At a press conference last month—only the third prime-time press conference of Bush’s presidency—the president tried hard to deflect blame for everything from the Sept. 11 attacks to Iraq’s missing weapons of mass destruction. But by refusing to accept the slightest blame, or answer the most straightforward questions about his actions, Bush continues to undermine progress abroad. The Iraqi people, the international community and increasing numbers of American citizens are learning to distrust and dismiss statements from this White House, and in the global war on terror, such lack of credibility and worldwide cooperation will be disastrous.

In recent Memorial Day speeches, President Bush attempted to equate the war in Iraq with America’s honorable efforts in World War II. But in today’s war, U.S. troops are largely viewed as occupiers—not liberators.

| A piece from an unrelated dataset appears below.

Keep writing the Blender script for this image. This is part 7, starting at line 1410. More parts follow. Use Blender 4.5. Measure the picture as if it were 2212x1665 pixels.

It is true that removing Saddam Hussein provides the potential for great improvements and new freedoms, but this divisive war is far from righteous. America has replaced tyranny with chaos, and it is the responsibility of the U.S.-led coalition to ensure lasting stability wins out in the end. That might mean that Bush has to eat his pride and humbly approach the international community or that American troops and administrators will have to remain in harm’s way longer than what would be politically convenient for the president. But it’s time for Bush to start doing what’s right instead of continuing to live in a neoconservative pipedream.